Most Infuriating Piece Of Film Writing: The Decline of The American Actor in The Atlantic. A half-baked piece of cultural backwash. I won’t go line by line and refute everything, but just know that the author’s dream re-cast of The Godfather includes Tom Hiddleston as Michael Corleone……woof.
Theater Distraction Of The Year: The blinking smoke alarm during my screening of End of the Tour. It was right next to the screen! Why on earth would you put anything near the top right corner of the screen, much less an alarm that blinks when the batteries need to be changed. Confirmation why global warming will doom us all.
Alexander Von Humboldt Discovery of the Year: Tie- About Elly and The Window
About Elly: One of the most finely observed, riveting, semi-mystery-dramas I’ve ever seen. It’s action, reaction, repeat. Every single line of dialog matters.
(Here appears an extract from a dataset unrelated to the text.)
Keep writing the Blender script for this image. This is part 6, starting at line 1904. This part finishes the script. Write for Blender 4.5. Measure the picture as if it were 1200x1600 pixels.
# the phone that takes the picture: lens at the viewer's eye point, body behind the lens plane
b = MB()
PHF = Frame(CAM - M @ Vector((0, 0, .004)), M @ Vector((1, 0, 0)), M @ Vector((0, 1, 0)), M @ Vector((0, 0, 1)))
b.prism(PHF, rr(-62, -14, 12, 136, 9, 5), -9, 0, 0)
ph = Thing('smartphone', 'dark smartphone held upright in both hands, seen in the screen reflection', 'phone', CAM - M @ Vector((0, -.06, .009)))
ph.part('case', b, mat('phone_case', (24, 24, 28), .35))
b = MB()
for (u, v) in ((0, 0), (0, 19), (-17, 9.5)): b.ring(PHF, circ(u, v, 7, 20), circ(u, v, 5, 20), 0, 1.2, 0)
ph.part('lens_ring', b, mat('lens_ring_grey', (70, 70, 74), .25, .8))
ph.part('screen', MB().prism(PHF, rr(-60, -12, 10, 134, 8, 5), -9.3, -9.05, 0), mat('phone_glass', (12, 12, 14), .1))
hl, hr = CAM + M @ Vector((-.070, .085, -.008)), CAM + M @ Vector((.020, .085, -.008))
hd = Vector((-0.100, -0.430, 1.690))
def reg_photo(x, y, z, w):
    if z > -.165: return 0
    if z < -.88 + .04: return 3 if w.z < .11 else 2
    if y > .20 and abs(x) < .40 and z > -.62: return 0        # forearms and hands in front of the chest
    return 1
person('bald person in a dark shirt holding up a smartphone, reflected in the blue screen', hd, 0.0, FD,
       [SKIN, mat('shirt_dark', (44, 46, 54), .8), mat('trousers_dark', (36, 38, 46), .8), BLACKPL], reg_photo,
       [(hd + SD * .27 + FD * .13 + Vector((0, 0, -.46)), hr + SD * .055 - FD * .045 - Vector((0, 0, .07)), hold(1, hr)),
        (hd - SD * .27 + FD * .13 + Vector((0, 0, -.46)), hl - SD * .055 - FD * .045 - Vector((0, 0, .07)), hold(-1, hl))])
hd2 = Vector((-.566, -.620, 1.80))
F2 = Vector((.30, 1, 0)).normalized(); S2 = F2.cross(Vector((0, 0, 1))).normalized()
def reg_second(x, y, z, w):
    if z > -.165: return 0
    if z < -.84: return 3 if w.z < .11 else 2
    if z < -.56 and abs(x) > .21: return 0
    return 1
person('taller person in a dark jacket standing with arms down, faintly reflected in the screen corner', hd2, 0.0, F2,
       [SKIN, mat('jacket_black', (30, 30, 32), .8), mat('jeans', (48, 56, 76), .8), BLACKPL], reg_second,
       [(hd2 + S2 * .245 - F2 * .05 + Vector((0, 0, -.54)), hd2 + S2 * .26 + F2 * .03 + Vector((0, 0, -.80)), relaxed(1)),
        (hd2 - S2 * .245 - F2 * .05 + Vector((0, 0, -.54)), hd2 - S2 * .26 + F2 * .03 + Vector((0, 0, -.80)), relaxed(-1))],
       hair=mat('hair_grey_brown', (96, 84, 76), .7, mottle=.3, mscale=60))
The performances are unforgivably intricate. I don’t know what else to say except, see it on Netflix, like, right now.
The Window: When you get past the Old-time Radio Hour-style acting, The Window is a pretty incredible distillation of suspense. It’s Disney does Hitchcock for the 1940s. And then when you read about Bobby Driscoll’s life…whoa.
Well, that’s all I got. As always, thanks for reading. I realize my posts dramatically slipped in 2015. I promise to try and write more in the year to come.